* Dataset extract:

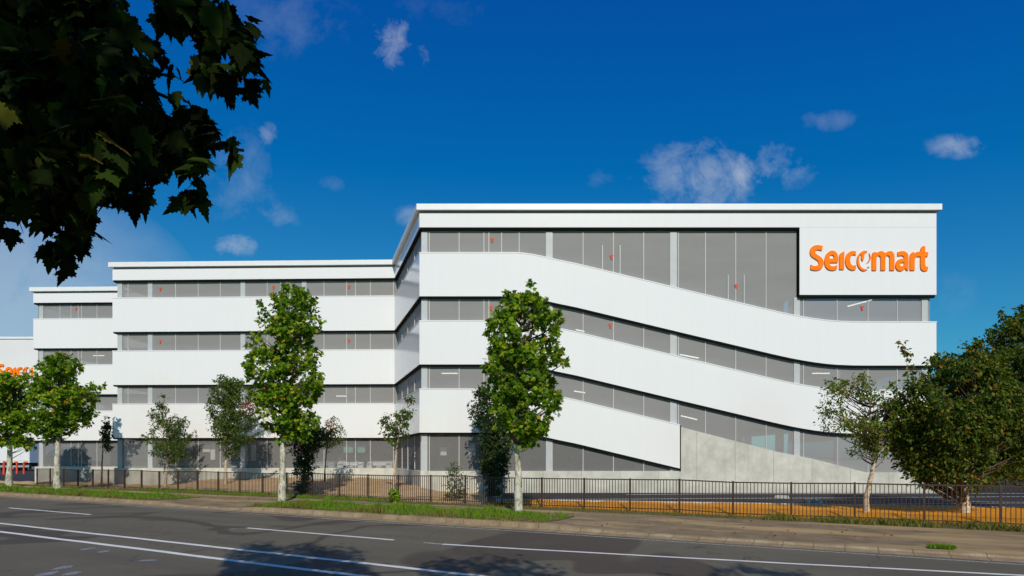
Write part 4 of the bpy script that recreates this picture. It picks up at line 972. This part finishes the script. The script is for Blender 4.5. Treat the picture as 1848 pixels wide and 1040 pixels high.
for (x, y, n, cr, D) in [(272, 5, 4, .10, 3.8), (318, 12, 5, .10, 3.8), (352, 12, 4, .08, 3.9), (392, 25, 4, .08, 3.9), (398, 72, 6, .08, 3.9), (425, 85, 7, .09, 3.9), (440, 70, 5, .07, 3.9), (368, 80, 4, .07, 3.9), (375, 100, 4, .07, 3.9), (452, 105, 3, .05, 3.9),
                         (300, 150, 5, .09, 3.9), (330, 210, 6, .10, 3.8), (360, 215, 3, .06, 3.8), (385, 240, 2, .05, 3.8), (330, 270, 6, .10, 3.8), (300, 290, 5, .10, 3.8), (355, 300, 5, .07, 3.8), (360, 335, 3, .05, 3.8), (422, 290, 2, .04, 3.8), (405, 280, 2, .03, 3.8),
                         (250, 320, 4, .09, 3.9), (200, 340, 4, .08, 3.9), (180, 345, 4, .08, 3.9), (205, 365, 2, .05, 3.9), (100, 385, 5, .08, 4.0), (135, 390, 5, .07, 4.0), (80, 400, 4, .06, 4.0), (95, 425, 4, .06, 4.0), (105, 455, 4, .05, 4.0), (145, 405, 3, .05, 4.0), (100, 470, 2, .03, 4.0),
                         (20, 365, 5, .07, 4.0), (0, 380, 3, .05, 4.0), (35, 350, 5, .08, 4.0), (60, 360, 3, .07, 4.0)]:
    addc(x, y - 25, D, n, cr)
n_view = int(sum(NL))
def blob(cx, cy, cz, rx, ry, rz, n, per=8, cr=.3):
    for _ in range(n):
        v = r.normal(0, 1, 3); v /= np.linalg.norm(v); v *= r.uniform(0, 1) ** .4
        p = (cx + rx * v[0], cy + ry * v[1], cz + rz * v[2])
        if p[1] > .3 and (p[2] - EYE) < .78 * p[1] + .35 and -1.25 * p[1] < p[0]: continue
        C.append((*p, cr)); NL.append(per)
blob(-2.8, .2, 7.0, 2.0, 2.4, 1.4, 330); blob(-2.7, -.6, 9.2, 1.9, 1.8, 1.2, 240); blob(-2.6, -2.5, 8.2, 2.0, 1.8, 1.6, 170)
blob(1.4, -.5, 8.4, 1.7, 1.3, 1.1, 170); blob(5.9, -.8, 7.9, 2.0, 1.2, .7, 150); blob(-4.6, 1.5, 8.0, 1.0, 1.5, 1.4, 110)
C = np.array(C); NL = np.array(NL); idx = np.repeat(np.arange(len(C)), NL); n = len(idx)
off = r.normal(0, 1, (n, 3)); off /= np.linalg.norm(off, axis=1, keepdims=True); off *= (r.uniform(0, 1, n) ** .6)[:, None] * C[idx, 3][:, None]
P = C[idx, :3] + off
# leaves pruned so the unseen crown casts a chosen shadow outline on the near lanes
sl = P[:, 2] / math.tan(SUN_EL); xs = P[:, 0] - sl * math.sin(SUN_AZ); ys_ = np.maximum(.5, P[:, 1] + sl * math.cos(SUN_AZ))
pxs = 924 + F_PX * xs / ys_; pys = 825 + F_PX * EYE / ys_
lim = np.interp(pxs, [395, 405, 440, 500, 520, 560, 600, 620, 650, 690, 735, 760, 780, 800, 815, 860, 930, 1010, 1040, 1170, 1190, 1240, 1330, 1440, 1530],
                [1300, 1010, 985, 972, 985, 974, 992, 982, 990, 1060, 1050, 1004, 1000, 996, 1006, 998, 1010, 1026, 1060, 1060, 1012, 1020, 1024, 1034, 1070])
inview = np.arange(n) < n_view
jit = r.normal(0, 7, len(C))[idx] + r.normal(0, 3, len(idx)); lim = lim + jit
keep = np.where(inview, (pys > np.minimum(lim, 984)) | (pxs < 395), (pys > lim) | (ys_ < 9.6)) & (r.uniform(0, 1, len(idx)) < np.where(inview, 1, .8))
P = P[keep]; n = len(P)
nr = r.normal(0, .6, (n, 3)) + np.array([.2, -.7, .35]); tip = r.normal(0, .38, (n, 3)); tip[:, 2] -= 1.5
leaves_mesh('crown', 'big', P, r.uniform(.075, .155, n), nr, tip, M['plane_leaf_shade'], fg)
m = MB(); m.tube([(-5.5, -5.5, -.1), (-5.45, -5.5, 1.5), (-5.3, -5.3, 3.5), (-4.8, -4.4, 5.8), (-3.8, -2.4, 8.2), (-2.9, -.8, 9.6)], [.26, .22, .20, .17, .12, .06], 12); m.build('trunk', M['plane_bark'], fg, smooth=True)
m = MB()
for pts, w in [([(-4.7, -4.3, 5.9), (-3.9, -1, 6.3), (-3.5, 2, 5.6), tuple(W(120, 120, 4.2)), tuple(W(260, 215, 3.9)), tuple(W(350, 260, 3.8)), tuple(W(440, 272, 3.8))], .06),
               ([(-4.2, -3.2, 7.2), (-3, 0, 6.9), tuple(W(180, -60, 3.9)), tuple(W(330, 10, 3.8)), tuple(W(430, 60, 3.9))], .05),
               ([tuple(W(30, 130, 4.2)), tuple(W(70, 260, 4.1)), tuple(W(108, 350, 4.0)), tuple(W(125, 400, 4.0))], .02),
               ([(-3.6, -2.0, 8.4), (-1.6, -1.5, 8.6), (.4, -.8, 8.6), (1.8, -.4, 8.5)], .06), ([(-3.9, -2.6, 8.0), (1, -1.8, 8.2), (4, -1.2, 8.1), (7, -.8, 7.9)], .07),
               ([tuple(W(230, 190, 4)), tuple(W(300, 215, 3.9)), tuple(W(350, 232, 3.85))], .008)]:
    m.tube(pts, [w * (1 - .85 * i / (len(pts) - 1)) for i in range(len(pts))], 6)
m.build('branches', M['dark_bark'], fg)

* Objective: Print the listing above in full, exactly as written. Omit any pictures.

* The output:
Write part 4 of the bpy script that recreates this picture. It picks up at line 972. This part finishes the script. The script is for Blender 4.5. Treat the picture as 1848 pixels wide and 1040 pixels high.
for (x, y, n, cr, D) in [(272, 5, 4, .10, 3.8), (318, 12, 5, .10, 3.8), (352, 12, 4, .08, 3.9), (392, 25, 4, .08, 3.9), (398, 72, 6, .08, 3.9), (425, 85, 7, .09, 3.9), (440, 70, 5, .07, 3.9), (368, 80, 4, .07, 3.9), (375, 100, 4, .07, 3.9), (452, 105, 3, .05, 3.9),
                         (300, 150, 5, .09, 3.9), (330, 210, 6, .10, 3.8), (360, 215, 3, .06, 3.8), (385, 240, 2, .05, 3.8), (330, 270, 6, .10, 3.8), (300, 290, 5, .10, 3.8), (355, 300, 5, .07, 3.8), (360, 335, 3, .05, 3.8), (422, 290, 2, .04, 3.8), (405, 280, 2, .03, 3.8),
                         (250, 320, 4, .09, 3.9), (200, 340, 4, .08, 3.9), (180, 345, 4, .08, 3.9), (205, 365, 2, .05, 3.9), (100, 385, 5, .08, 4.0), (135, 390, 5, .07, 4.0), (80, 400, 4, .06, 4.0), (95, 425, 4, .06, 4.0), (105, 455, 4, .05, 4.0), (145, 405, 3, .05, 4.0), (100, 470, 2, .03, 4.0),
                         (20, 365, 5, .07, 4.0), (0, 380, 3, .05, 4.0), (35, 350, 5, .08, 4.0), (60, 360, 3, .07, 4.0)]:
    addc(x, y - 25, D, n, cr)
n_view = int(sum(NL))
def blob(cx, cy, cz, rx, ry, rz, n, per=8, cr=.3):
    for _ in range(n):
        v = r.normal(0, 1, 3); v /= np.linalg.norm(v); v *= r.uniform(0, 1) ** .4
        p = (cx + rx * v[0], cy + ry * v[1], cz + rz * v[2])
        if p[1] > .3 and (p[2] - EYE) < .78 * p[1] + .35 and -1.25 * p[1] < p[0]: continue
        C.append((*p, cr)); NL.append(per)
blob(-2.8, .2, 7.0, 2.0, 2.4, 1.4, 330); blob(-2.7, -.6, 9.2, 1.9, 1.8, 1.2, 240); blob(-2.6, -2.5, 8.2, 2.0, 1.8, 1.6, 170)
blob(1.4, -.5, 8.4, 1.7, 1.3, 1.1, 170); blob(5.9, -.8, 7.9, 2.0, 1.2, .7, 150); blob(-4.6, 1.5, 8.0, 1.0, 1.5, 1.4, 110)
C = np.array(C); NL = np.array(NL); idx = np.repeat(np.arange(len(C)), NL); n = len(idx)
off = r.normal(0, 1, (n, 3)); off /= np.linalg.norm(off, axis=1, keepdims=True); off *= (r.uniform(0, 1, n) ** .6)[:, None] * C[idx, 3][:, None]
P = C[idx, :3] + off
# leaves pruned so the unseen crown casts a chosen shadow outline on the near lanes
sl = P[:, 2] / math.tan(SUN_EL); xs = P[:, 0] - sl * math.sin(SUN_AZ); ys_ = np.maximum(.5, P[:, 1] + sl * math.cos(SUN_AZ))
pxs = 924 + F_PX * xs / ys_; pys = 825 + F_PX * EYE / ys_
lim = np.interp(pxs, [395, 405, 440, 500, 520, 560, 600, 620, 650, 690, 735, 760, 780, 800, 815, 860, 930, 1010, 1040, 1170, 1190, 1240, 1330, 1440, 1530],
                [1300, 1010, 985, 972, 985, 974, 992, 982, 990, 1060, 1050, 1004, 1000, 996, 1006, 998, 1010, 1026, 1060, 1060, 1012, 1020, 1024, 1034, 1070])
inview = np.arange(n) < n_view
jit = r.normal(0, 7, len(C))[idx] + r.normal(0, 3, len(idx)); lim = lim + jit
keep = np.where(inview, (pys > np.minimum(lim, 984)) | (pxs < 395), (pys > lim) | (ys_ < 9.6)) & (r.uniform(0, 1, len(idx)) < np.where(inview, 1, .8))
P = P[keep]; n = len(P)
nr = r.normal(0, .6, (n, 3)) + np.array([.2, -.7, .35]); tip = r.normal(0, .38, (n, 3)); tip[:, 2] -= 1.5
leaves_mesh('crown', 'big', P, r.uniform(.075, .155, n), nr, tip, M['plane_leaf_shade'], fg)
m = MB(); m.tube([(-5.5, -5.5, -.1), (-5.45, -5.5, 1.5), (-5.3, -5.3, 3.5), (-4.8, -4.4, 5.8), (-3.8, -2.4, 8.2), (-2.9, -.8, 9.6)], [.26, .22, .20, .17, .12, .06], 12); m.build('trunk', M['plane_bark'], fg, smooth=True)
m = MB()
for pts, w in [([(-4.7, -4.3, 5.9), (-3.9, -1, 6.3), (-3.5, 2, 5.6), tuple(W(120, 120, 4.2)), tuple(W(260, 215, 3.9)), tuple(W(350, 260, 3.8)), tuple(W(440, 272, 3.8))], .06),
               ([(-4.2, -3.2, 7.2), (-3, 0, 6.9), tuple(W(180, -60, 3.9)), tuple(W(330, 10, 3.8)), tuple(W(430, 60, 3.9))], .05),
               ([tuple(W(30, 130, 4.2)), tuple(W(70, 260, 4.1)), tuple(W(108, 350, 4.0)), tuple(W(125, 400, 4.0))], .02),
               ([(-3.6, -2.0, 8.4), (-1.6, -1.5, 8.6), (.4, -.8, 8.6), (1.8, -.4, 8.5)], .06), ([(-3.9, -2.6, 8.0), (1, -1.8, 8.2), (4, -1.2, 8.1), (7, -.8, 7.9)], .07),
               ([tuple(W(230, 190, 4)), tuple(W(300, 215, 3.9)), tuple(W(350, 232, 3.85))], .008)]:
    m.tube(pts, [w * (1 - .85 * i / (len(pts) - 1)) for i in range(len(pts))], 6)
m.build('branches', M['dark_bark'], fg)